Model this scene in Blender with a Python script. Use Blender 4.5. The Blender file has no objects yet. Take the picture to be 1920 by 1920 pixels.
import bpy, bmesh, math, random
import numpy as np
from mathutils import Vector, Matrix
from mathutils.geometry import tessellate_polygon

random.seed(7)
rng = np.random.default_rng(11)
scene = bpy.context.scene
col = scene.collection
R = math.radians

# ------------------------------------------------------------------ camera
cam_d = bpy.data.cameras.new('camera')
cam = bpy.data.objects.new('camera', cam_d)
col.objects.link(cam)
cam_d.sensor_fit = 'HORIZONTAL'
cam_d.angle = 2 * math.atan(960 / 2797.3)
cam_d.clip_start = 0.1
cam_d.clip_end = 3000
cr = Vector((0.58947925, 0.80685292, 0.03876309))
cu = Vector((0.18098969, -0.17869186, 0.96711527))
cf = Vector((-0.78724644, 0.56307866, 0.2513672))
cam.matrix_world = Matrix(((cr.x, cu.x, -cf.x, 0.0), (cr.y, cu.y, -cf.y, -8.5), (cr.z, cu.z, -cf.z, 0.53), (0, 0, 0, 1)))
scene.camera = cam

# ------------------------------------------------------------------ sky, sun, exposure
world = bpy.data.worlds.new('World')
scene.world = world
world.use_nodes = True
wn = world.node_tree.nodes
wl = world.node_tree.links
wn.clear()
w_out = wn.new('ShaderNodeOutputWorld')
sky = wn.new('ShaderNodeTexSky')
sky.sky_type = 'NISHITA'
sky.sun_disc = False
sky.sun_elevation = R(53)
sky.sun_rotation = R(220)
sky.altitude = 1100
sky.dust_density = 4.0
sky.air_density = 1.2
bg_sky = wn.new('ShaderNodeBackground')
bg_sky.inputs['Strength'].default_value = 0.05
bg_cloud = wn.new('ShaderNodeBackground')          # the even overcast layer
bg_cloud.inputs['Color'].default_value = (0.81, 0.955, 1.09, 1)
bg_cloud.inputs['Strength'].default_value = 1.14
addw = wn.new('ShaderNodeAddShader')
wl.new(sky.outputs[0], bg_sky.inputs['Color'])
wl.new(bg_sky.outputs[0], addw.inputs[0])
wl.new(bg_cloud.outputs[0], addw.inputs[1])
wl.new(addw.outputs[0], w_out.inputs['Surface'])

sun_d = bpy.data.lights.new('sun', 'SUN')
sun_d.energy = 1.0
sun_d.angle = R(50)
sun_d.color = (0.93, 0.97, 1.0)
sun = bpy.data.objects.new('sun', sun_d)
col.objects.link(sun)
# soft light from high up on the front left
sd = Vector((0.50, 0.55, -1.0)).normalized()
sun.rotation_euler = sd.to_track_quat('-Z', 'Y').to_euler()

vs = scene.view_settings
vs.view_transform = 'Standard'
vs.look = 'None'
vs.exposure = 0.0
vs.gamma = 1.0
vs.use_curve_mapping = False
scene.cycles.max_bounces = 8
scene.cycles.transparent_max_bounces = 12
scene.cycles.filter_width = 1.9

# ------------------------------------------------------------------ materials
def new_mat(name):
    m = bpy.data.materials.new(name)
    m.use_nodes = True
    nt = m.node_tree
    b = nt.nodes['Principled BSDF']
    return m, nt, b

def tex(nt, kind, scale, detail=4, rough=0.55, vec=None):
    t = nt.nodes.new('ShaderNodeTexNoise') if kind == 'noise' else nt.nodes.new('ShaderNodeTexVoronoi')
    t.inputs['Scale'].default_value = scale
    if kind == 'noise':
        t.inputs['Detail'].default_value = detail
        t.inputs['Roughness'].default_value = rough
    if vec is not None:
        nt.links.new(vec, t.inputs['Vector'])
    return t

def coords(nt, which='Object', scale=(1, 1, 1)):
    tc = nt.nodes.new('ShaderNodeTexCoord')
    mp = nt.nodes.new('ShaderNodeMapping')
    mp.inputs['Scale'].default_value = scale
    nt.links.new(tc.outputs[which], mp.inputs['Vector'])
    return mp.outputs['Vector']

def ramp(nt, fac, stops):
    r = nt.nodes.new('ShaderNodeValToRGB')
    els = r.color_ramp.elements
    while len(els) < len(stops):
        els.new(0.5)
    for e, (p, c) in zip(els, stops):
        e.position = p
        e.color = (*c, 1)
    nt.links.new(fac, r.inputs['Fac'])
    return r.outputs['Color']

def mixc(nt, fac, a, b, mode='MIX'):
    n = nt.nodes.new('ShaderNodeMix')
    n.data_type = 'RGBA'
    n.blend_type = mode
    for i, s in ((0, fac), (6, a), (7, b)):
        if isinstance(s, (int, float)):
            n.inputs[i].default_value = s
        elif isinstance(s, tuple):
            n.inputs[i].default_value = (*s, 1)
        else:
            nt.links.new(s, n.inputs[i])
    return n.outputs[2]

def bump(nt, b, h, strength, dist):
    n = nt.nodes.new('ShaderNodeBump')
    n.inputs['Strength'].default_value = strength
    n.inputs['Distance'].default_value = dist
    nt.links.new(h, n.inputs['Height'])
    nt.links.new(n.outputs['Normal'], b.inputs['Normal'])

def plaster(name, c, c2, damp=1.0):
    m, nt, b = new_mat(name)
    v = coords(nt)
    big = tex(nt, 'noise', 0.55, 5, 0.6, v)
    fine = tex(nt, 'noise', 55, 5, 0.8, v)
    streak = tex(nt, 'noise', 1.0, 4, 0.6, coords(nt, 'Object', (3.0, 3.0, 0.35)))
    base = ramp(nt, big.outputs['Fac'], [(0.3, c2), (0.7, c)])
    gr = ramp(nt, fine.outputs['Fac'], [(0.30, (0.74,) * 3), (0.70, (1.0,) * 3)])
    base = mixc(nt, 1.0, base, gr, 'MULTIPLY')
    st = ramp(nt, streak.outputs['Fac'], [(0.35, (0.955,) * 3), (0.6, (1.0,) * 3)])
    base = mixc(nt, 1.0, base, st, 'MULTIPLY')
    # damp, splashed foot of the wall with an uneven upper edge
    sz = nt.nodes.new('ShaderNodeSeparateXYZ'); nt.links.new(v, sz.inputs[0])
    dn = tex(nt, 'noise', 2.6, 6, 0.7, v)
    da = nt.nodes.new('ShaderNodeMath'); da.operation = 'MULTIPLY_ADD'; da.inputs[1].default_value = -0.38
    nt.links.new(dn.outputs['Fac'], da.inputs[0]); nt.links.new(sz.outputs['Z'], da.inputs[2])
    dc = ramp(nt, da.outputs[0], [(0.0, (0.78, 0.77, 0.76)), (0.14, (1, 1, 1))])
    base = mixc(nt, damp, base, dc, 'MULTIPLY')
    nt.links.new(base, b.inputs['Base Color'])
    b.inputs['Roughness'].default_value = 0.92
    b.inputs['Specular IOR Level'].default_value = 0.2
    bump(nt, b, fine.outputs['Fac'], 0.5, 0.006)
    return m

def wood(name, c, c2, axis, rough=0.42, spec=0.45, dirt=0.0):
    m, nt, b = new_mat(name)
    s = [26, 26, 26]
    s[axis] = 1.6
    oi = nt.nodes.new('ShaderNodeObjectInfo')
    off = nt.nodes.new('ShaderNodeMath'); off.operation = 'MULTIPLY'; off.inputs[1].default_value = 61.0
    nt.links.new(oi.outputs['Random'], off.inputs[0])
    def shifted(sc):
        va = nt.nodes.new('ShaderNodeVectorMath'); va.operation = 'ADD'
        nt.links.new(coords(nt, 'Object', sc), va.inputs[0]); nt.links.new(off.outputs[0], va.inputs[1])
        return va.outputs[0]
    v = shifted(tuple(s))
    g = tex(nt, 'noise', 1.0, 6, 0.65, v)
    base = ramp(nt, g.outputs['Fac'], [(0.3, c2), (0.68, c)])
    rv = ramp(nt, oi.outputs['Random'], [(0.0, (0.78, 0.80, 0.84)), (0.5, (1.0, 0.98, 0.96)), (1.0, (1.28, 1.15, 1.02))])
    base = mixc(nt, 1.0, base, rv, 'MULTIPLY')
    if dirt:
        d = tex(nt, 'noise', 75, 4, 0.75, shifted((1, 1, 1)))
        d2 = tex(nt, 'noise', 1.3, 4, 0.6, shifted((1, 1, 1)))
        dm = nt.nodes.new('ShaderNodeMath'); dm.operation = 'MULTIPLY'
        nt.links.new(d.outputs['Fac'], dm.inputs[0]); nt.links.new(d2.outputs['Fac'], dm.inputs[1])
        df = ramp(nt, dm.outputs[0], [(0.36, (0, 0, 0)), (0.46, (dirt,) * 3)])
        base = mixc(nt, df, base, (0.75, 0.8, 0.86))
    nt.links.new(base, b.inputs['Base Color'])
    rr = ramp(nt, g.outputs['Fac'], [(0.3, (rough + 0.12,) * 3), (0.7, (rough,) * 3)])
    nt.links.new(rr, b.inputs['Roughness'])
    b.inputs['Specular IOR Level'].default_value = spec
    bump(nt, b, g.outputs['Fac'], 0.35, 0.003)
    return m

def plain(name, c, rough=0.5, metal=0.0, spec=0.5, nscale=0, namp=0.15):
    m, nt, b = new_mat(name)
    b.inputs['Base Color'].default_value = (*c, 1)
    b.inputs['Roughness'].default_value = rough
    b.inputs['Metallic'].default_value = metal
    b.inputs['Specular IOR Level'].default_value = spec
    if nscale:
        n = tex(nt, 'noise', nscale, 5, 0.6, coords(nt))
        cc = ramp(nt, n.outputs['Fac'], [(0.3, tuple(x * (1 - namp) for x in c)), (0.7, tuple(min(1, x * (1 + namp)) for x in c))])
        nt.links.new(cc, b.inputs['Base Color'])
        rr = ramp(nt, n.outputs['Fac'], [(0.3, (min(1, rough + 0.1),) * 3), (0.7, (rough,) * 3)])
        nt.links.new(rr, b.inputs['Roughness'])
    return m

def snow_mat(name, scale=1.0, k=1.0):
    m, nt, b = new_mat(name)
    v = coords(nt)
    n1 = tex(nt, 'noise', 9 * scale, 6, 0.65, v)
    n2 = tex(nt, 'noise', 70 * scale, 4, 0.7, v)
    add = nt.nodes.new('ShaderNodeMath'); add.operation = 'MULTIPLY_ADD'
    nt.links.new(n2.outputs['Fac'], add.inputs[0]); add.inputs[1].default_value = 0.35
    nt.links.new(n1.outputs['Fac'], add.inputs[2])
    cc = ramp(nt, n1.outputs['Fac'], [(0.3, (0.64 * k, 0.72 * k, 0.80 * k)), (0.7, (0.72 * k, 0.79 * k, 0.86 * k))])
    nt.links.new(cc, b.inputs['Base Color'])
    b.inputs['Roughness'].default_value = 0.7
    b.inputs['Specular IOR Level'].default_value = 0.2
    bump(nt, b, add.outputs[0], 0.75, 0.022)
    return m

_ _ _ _

STATED GOAL: Set down verbatim only the lines between the start of the data above and the line with "scene.camera = cam", both boundaries included.

FULL ANSWER:
Model this scene in Blender with a Python script. Use Blender 4.5. The Blender file has no objects yet. Take the picture to be 1920 by 1920 pixels.
import bpy, bmesh, math, random
import numpy as np
from mathutils import Vector, Matrix
from mathutils.geometry import tessellate_polygon

random.seed(7)
rng = np.random.default_rng(11)
scene = bpy.context.scene
col = scene.collection
R = math.radians

# ------------------------------------------------------------------ camera
cam_d = bpy.data.cameras.new('camera')
cam = bpy.data.objects.new('camera', cam_d)
col.objects.link(cam)
cam_d.sensor_fit = 'HORIZONTAL'
cam_d.angle = 2 * math.atan(960 / 2797.3)
cam_d.clip_start = 0.1
cam_d.clip_end = 3000
cr = Vector((0.58947925, 0.80685292, 0.03876309))
cu = Vector((0.18098969, -0.17869186, 0.96711527))
cf = Vector((-0.78724644, 0.56307866, 0.2513672))
cam.matrix_world = Matrix(((cr.x, cu.x, -cf.x, 0.0), (cr.y, cu.y, -cf.y, -8.5), (cr.z, cu.z, -cf.z, 0.53), (0, 0, 0, 1)))
scene.camera = cam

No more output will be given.